The full moon of Iyar, coming on the night of Saturday May 5, will be much larger and brighter than usual. This full moon coincides with the moon's closest approach to earth, called its perigee, when it will appear 14% bigger and 30% brighter than the average full moon. This is because the full moon will occur with the moon at a distance of just 221,802 miles (356,955 km) from earth, while the average distance is about 230,000 miles (384,400 km).

Go outside around 7:00 PM near the end of Shabbat, and you will see this Supermoon rising in the east as twilight ends. Since there are no measuring sticks in the sky it can be hard to notice that this moon is bigger than an ordinary full moon. But when the moon is near the horizon it looks extra big anyway, for reasons that still baffle astronomers and psychologists, but on the night of a Supermoon, you should still be able to notice how much larger a Supermoon looks as it rises close to the horizon. Later in the evening it will be harder to tell that this moon is bigger and brighter than normal.

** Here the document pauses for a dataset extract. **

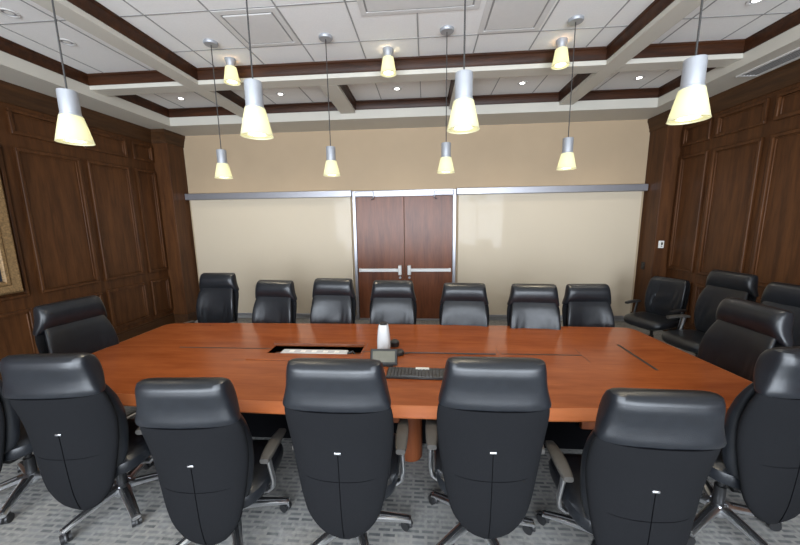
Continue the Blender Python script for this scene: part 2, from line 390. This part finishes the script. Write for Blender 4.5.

Above the moon, bright Saturn shines next to Spica, the lucida of Virgo (Ha'btulah). Cruising high overhead in the constellation Leo (Ari) is ruddy Mars, casting its baleful glow over our "darkling plain swept with confused alarms of struggle and flight, where ignorant armies clash by night." To the west, the brilliant Venus shines above the setting sun, like a diadem in the crown of night. 

This full moon also coincides with the peak of the Eta Aquarids meteor shower, a remnant of Halley's Comet, where the earth sweeps through the debris field left by that comet in its orbital wake. The full moon will blot out most of the meteors from this shower, usually peaking at around 60 meteors per hour, but brighter members may still be seen. In any case, it should add a nice sparkling touch to the evenings stellar affairs. 

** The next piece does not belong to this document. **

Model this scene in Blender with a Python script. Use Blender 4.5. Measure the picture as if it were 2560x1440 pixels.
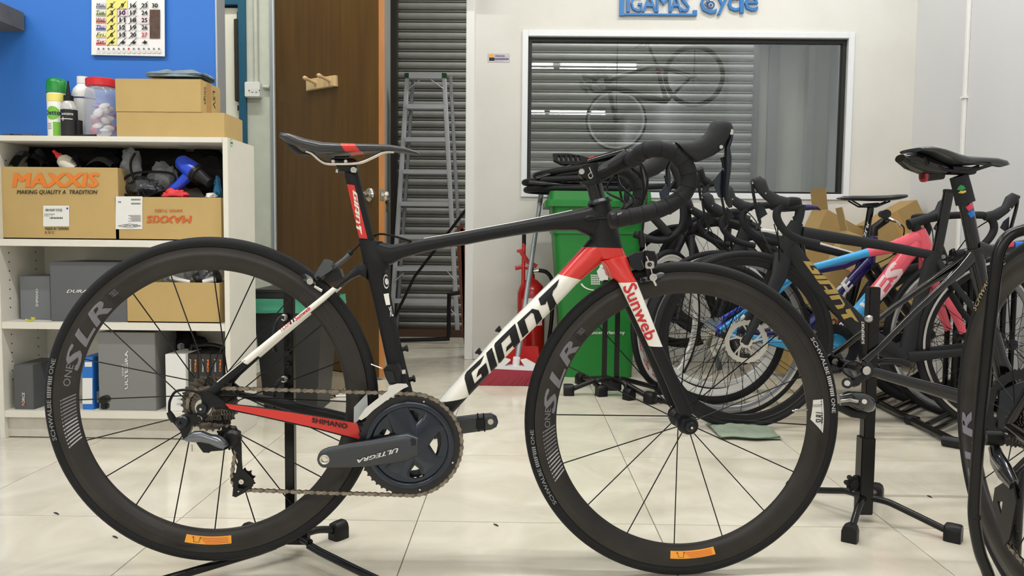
import bpy, bmesh, math, random
import numpy as np
from mathutils import Vector as V, Matrix, noise
from mathutils.bvhtree import BVHTree
random.seed(7)
S=bpy.context.scene; C=S.collection; D=bpy.data; pi=math.pi
for o in list(D.objects): D.objects.remove(o)
# ---------------------------------------------------------------- camera
FPX,YAW,PITCH,ROLL,CH=1935.5,-.011572,-.065453,.010176,.7198
cy_,sy_=math.cos(YAW),math.sin(YAW)
cf=V((sy_*math.cos(PITCH),cy_*math.cos(PITCH),math.sin(PITCH)))
r0_=V((cy_,-sy_,0)); u0_=r0_.cross(cf)
cr=r0_*math.cos(ROLL)+u0_*math.sin(ROLL); cu=u0_*math.cos(ROLL)-r0_*math.sin(ROLL)
EYE=V((0,0,CH))
cd=D.cameras.new('camera'); cam=D.objects.new('camera',cd); C.objects.link(cam)
cd.sensor_fit='HORIZONTAL'; cd.sensor_width=36; cd.lens=36*FPX/2560; cd.clip_start=.05; cd.clip_end=60
m3=Matrix((cr,cu,-cf)).transposed(); cam.matrix_world=Matrix.Translation(EYE)@m3.to_4x4()
S.camera=cam
# ---------------------------------------------------------------- world and exposure
w=D.worlds.new('world'); S.world=w; w.use_nodes=True
w.node_tree.nodes['Background'].inputs[0].default_value=(.8,.85,.9,1)
w.node_tree.nodes['Background'].inputs[1].default_value=.25
S.view_settings.view_transform='Standard'; S.view_settings.look='None'
S.view_settings.exposure=-.15; S.view_settings.gamma=1; S.view_settings.use_curve_mapping=False
LAMP_W=30
def area(name,loc,sx,sy,power,col=(1,.99,.965)):
    l=D.lights.new(name,'AREA'); l.shape='RECTANGLE'; l.size=sx; l.size_y=sy; l.energy=power; l.color=col
    o=D.objects.new(name,l); o.location=loc; C.objects.link(o); return o
LAMPS=[]
for yy in (1.3,-3.2,-7.7):
    for xx in (-3.3,-2.05,-.8,.45+.72,):
        LAMPS.append((xx if xx<1 else 1.17,yy,3.44))
    LAMPS.append((-.13,yy,3.44))
LAMPS=[l for l in LAMPS if not(abs(l[0]+.8)<.01)]
LAMPS.append((-1.45,3.4,3.44)); LAMPS.append((1.17,3.4,3.44))
for i,l in enumerate(LAMPS): area('tube_light',(l[0],l[1],l[2]-.075),1.2,.05,LAMP_W)
area('storage_fill_light',(.9,5.2,3.32),1.2,.05,48)  # added fill to brighten the storage room, no fixture belongs to it
# ---------------------------------------------------------------- projection helpers
def ray(px,py): return (cf+cr*((px-1280)/FPX)-cu*((py-720)/FPX))
def at(px,py,Y): d=ray(px,py); return EYE+d*(Y/d.y)
def atz(px,py,z=0.): d=ray(px,py); return EYE+d*((z-CH)/d.z)
def atx(px,py,X): d=ray(px,py); return EYE+d*(X/d.x)
class Plane:
    def __init__(s,a,b,lean=0):
        s.o=a.copy(); s.b=b.copy(); s.d=(b-a).normalized(); s.n=V((s.d.y,-s.d.x,0)).normalized()
        if lean: s.n=(Matrix.Rotation(lean,3,s.d)@s.n).normalized()
        s.u=s.d.cross(-s.n).normalized()
    def pt(s,px,py,off=0.):
        d=ray(px,py); t=((s.o-EYE).dot(s.n)+off)/d.dot(s.n); return EYE+d*t
    def P(s,q,off=0.): return s.pt(q[0],q[1],off)
    def mir(s,v): return v-s.n*(2*(v-s.o).dot(s.n))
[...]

This special moon, planets and meteor shower should make for a memorable night of star gazing.

We held a star party for a group from Wind River Systems last night. One of their number captured this image of the moon, 2 days from full, with his iPhone through our telescope. 

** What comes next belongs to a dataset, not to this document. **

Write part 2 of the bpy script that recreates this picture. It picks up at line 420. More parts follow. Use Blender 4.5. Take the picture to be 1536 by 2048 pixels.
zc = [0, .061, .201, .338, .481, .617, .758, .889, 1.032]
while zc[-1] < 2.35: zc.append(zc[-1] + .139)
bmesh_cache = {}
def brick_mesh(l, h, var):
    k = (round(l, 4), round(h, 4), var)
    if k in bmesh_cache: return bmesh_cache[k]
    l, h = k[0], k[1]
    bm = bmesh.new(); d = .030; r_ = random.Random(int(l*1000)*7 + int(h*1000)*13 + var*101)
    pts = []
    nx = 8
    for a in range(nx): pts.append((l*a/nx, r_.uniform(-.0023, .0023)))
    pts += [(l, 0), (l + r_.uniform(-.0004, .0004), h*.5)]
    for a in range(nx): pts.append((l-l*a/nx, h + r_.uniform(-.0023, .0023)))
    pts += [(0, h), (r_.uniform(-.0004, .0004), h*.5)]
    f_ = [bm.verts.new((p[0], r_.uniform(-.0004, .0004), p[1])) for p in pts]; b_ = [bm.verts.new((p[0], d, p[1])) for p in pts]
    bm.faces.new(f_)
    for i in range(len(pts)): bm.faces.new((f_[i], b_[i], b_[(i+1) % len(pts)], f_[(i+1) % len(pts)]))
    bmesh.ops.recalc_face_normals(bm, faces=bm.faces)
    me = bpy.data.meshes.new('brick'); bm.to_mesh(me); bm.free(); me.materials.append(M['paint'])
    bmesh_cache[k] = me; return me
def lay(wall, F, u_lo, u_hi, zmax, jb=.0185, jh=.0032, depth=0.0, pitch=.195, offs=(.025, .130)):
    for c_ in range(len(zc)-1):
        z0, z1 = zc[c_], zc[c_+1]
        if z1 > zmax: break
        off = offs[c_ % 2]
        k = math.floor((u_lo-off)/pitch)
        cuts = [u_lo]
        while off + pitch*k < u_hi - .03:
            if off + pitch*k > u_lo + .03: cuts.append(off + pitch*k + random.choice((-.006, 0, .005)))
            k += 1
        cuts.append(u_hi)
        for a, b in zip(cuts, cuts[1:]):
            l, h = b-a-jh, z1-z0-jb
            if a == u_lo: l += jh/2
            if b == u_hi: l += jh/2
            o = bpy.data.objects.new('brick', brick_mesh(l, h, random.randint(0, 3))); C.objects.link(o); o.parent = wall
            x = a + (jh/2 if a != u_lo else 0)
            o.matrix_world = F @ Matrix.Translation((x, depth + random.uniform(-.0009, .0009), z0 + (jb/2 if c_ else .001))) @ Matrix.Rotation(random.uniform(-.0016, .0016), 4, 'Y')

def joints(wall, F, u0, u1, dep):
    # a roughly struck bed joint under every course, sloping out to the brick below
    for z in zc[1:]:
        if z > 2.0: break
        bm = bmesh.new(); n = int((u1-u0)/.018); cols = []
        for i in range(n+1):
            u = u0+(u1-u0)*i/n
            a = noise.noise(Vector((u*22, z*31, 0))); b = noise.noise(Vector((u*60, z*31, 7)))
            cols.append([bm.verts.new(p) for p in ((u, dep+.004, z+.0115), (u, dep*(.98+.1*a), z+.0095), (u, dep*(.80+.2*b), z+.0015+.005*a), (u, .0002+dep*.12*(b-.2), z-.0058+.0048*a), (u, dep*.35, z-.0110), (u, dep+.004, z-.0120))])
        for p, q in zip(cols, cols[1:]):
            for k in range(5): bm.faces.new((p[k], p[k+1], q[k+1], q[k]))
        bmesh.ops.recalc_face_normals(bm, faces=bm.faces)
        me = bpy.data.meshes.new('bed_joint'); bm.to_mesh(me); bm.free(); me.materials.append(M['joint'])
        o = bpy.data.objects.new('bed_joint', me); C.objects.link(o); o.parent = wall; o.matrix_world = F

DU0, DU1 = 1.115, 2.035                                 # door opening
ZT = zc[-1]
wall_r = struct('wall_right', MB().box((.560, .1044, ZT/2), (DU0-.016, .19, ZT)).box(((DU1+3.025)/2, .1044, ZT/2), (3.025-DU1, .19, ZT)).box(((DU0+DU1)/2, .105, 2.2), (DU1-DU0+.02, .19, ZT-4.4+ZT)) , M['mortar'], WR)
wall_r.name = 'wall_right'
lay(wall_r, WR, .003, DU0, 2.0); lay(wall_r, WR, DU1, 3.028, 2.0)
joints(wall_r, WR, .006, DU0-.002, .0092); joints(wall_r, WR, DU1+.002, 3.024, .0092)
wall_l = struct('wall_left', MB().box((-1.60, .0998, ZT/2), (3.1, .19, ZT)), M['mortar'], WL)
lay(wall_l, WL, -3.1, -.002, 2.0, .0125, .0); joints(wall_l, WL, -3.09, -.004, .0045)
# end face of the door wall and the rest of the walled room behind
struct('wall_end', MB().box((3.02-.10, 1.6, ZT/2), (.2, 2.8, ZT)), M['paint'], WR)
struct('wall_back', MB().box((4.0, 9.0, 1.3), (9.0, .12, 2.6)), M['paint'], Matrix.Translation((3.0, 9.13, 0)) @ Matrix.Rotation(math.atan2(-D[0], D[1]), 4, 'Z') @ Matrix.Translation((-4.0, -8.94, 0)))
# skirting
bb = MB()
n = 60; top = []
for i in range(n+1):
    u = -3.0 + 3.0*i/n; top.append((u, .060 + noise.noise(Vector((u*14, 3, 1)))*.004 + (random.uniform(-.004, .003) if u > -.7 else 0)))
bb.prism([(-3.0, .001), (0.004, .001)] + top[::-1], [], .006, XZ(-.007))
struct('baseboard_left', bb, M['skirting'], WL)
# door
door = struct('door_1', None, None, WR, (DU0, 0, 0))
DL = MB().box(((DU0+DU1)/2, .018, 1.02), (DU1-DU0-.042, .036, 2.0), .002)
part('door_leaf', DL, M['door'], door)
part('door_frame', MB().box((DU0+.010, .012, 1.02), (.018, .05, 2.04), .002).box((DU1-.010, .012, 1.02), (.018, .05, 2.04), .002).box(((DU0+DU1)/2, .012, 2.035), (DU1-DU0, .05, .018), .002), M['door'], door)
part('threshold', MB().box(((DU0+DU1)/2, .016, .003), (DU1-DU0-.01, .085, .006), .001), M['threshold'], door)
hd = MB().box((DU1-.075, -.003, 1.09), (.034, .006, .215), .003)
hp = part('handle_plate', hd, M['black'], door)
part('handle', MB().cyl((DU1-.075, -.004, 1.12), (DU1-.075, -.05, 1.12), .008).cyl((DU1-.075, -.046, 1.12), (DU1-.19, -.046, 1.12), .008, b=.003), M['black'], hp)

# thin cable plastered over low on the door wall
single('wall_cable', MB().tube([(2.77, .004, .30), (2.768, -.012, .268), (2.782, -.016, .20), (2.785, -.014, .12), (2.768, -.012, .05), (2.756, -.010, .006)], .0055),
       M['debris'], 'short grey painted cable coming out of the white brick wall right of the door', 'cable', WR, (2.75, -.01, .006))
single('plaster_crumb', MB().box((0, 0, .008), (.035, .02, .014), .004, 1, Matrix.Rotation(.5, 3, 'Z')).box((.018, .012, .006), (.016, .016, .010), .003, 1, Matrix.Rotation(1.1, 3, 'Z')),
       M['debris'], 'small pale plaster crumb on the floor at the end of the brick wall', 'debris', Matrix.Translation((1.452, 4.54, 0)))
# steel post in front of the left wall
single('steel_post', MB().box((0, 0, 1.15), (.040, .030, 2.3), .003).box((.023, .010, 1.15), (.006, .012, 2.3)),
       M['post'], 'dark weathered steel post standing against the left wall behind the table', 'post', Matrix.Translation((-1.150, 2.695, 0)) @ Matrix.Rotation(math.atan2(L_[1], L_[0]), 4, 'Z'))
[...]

Nearly-full moon iPhone photo through Celestron C8 by Samuel Panijel

Remember to Keep on lookin' up and happy stargazing on Saturday night!


The sea is calm tonight.
The tide is full, the moon lies fair
Upon the straits; on the French coast the light
Gleams and is gone; the cliffs of England stand,
Glimmering and vast, out in the tranquil bay.
Come to the window, sweet is the night air!
Only, from the long line of spray
Where the sea meets the moon-blanched land, 
Listen! you hear the grating roar
Of pebbles which the waves draw back, and fling,
At their return, up the high strand,
Begin, and cease, and then again begin,
With tremulous cadence slow, and bring
The eternal note of sadness in. 

Sophocles long ago
Heard it on the Ægæan, and it brought
Into his mind the turbid ebb and flow 
Of human misery; we 
Find also in the sound a thought,
Hearing it by this distant northern sea.

The Sea of Faith
Was once, too, at the full, and round earth’s shore
Lay like the folds of a bright girdle furled.
But now I only hear
Its melancholy, long, withdrawing roar,
Retreating, to the breath
Of the night wind, down the vast edges drear
And naked shingles of the world.

Ah, love, let us be true
To one another! for the world, which seems
To lie before us like a land of dreams,
So various, so beautiful, so new,
Hath really neither joy, nor love, nor light,
Nor certitude, nor peace, nor help for pain;
And we are here as on a darkling plain
Swept with confused alarms of struggle and flight,
Where ignorant armies clash by night.